I particularly loved how dark it was - not the Tim Burton Penguin dark, but Batman dark. They played the escalation aspect, as well as the cause and reaction of the Joker and Batman rather brilliantly. The psychology of Batman, of Harvey Dent, of the Joker was there. It is an incredible thing to watch and be able to pinpoint subtle but pivotal character moments which change everyone, for better or worse. This movie gives you that; it gives you the very thing Matt Leavitt and I once discussed one mission night: grey in a world that desperately wants black and white. Nolan has created an intelligent piece that understands maddness and order, who understands the strain of undertaking the mantle of "good" in a world against you, and not simply in an over-the-top super hero sort of way.

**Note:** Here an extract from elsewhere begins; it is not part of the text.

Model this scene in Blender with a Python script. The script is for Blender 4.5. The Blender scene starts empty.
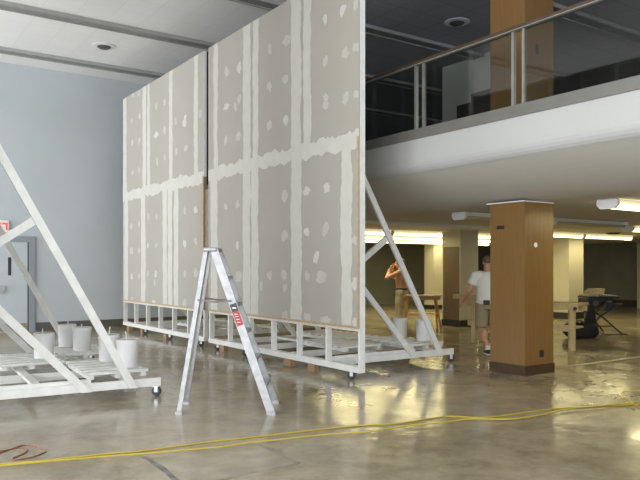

My one concern - the revival of Rachel Dawes' character with a new actress (which is to say the Maggie Gyllenhaal is a million times better than ol' side-o-the-mouth-talking-anorexic-scientologist-katie; but I hate recurring characters who are played by different actors) - was completely taken care of. The necessity of her character returning made a lot of sense, so that eased my mind. Plus Gyllenhaal was great.

And then there's Harvey Dent.. but look, I can't explain that without going further than I should in this particular blog. Maybe a bit later. Suffice it to say, Aaron Eckhart did a great job with some moments that truly spoke to me. Really, there wasn't a weak performance in the cast (although as Will pointed out, the mayor should tone down the eyeliner). And as for Batman, in his new suit and gadgets? Well our hero has learned a lot from the last film, grows darker even during this one and frankly is just a bad ass. Just you wait and see.

Bottom line: It was incredible. Better than Batman Begins which I never expected. Way better, and since the first was really good... just go see it already.

"All it takes is one bad day to reduce the sanest man alive to lunacy."